- Associated Press - Friday, April 27, 2018

OMAHA, Neb. (AP) - Omaha officials are considering a proposal that would require some secondhand stores to digitize their purchases and sales records of certain items.

The proposed ordinance intends to help police pinpoint stolen property and track thieves, the Omaha World-Herald reported .

The proposal would apply to cash-for-gold operations and businesses with a trade-in component, such as a bike store selling used gear. The ordinance wouldn’t extend to nonprofits like Goodwill.

Stores would have to electronically report data on certain items, including gold and silver, jewelry, guns, music instruments and electronics. The city will pay investigation service LeadsOnline to collect the data.

The ordinance targets items that are most frequently reported stolen, said City Councilman Pete Festersen. The proposal builds off a 2015 ordinance that requires similar digital tracking at pawn shops and salvage yards, he said.

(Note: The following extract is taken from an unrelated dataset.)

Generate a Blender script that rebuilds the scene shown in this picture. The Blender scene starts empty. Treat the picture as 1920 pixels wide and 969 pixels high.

Omaha Bicycle Co. owner Sarah Johnson said she’s grateful for efforts to keep people from stealing and re-selling bikes. But she understands some concerns over imposing additional responsibilities on business owners, she said.

The ordinance would require businesses to take digital photos of the seller and items, as well as hold an item for two weeks before selling it, she said.

“I wish there was a solution that just made people more honest,” Johnson said. “Hopefully (the new ordinance) will keep more bikes with their owners.”

Festersen said he doesn’t want the measure to be intrusive for business owners.

“We’ve worked hard to find the right balance … while still giving police the tools they need to deter crime and return stolen goods to the public,” he said.